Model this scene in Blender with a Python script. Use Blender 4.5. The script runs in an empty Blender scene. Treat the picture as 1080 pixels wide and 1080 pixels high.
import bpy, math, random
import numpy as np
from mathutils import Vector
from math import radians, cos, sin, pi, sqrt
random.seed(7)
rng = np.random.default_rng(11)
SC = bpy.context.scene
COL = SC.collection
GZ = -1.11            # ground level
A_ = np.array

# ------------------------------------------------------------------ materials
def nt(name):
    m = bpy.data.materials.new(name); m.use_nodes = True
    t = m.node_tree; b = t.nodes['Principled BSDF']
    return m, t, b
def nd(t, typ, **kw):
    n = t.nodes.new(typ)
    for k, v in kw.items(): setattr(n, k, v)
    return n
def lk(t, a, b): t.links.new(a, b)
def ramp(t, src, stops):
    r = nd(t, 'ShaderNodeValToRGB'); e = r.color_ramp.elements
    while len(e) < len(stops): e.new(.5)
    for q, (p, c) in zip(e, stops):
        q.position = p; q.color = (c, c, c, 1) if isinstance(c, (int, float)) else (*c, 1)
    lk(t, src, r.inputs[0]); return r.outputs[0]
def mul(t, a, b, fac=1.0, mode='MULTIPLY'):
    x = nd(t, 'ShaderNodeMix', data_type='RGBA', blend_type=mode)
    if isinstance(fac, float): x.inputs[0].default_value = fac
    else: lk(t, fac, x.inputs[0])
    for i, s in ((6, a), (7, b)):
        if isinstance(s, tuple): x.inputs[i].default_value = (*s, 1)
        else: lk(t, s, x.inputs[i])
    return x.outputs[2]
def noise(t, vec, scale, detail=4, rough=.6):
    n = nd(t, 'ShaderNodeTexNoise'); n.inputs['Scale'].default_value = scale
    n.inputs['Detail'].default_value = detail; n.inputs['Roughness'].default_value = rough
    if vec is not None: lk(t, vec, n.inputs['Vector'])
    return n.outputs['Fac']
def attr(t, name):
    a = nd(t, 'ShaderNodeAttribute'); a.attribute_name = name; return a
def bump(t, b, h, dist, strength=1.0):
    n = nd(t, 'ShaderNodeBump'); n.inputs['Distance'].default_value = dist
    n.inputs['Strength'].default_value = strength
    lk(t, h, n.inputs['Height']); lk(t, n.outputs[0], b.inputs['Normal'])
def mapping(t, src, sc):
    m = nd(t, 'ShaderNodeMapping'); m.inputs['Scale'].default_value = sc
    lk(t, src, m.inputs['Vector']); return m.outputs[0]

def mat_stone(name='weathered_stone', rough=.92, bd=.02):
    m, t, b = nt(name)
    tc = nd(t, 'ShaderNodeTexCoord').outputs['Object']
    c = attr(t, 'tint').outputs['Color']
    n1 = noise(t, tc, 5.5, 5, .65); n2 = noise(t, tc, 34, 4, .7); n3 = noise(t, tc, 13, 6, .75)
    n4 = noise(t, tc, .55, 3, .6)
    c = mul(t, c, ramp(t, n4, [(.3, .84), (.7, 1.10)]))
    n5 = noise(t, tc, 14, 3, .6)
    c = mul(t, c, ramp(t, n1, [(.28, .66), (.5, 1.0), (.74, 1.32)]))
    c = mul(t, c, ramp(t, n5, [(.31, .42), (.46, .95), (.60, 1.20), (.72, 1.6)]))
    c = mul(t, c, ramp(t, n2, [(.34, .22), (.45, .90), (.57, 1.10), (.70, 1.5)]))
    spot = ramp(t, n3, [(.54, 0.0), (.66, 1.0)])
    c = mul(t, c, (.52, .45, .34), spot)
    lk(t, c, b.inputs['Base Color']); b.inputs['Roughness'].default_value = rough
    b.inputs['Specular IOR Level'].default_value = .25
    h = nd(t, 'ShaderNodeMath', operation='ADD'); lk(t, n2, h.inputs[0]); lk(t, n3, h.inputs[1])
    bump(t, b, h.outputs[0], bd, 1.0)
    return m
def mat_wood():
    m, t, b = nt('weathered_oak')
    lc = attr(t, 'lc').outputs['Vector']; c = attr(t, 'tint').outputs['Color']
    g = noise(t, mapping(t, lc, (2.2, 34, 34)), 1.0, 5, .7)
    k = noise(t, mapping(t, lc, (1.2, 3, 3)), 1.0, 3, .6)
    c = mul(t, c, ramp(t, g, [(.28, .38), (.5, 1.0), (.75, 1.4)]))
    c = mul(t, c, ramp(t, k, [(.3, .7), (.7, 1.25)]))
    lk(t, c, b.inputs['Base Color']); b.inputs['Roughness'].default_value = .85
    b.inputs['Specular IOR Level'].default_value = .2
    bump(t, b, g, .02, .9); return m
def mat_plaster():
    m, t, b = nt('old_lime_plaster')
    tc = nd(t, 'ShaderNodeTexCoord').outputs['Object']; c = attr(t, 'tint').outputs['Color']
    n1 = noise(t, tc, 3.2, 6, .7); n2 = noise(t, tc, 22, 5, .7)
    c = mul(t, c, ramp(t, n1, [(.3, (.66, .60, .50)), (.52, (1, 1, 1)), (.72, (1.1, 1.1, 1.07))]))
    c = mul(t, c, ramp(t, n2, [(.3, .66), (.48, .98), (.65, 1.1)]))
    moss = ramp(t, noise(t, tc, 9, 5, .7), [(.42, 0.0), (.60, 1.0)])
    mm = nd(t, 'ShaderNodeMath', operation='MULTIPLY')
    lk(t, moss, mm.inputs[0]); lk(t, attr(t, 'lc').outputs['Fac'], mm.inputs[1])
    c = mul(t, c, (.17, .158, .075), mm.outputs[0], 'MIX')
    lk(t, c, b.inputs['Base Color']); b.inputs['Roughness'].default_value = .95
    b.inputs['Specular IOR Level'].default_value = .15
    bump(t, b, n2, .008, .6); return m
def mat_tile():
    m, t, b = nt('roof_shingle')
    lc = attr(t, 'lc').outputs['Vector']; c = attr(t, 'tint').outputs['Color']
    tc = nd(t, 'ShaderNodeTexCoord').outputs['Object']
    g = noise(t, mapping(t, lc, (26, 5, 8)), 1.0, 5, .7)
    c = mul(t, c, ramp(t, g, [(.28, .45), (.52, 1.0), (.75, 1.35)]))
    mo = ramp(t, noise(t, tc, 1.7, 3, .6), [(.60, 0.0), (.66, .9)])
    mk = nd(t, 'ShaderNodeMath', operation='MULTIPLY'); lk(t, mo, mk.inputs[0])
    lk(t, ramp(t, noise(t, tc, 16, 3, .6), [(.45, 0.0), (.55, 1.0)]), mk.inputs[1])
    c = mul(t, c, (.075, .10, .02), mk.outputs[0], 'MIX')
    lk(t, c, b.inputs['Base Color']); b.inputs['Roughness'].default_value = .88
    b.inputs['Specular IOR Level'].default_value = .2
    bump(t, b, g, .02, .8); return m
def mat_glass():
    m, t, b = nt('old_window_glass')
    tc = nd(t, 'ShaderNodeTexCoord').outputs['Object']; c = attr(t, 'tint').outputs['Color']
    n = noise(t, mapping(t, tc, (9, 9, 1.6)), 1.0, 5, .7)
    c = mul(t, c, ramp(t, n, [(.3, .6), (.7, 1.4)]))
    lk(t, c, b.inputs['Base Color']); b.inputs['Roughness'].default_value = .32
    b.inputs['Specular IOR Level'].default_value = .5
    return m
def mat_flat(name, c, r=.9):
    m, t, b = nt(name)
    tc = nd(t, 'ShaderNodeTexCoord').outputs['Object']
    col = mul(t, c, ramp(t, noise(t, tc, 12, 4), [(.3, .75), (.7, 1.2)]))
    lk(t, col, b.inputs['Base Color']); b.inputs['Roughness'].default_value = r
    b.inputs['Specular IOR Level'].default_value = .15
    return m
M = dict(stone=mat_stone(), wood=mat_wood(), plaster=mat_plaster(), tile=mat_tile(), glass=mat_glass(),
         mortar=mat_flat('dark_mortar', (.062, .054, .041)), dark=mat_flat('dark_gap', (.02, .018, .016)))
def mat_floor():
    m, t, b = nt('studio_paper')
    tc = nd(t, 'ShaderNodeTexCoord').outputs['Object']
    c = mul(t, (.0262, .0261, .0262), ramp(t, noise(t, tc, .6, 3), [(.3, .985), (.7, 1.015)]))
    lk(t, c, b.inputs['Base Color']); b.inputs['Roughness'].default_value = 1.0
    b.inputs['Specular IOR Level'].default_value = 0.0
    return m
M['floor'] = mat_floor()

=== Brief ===
From the first line of the listing above to the line with "A_ = np.array", please transcribe each line exactly, both ends included, and nothing beyond that.

=== The reply ===
Model this scene in Blender with a Python script. Use Blender 4.5. The script runs in an empty Blender scene. Treat the picture as 1080 pixels wide and 1080 pixels high.
import bpy, math, random
import numpy as np
from mathutils import Vector
from math import radians, cos, sin, pi, sqrt
random.seed(7)
rng = np.random.default_rng(11)
SC = bpy.context.scene
COL = SC.collection
GZ = -1.11            # ground level
A_ = np.array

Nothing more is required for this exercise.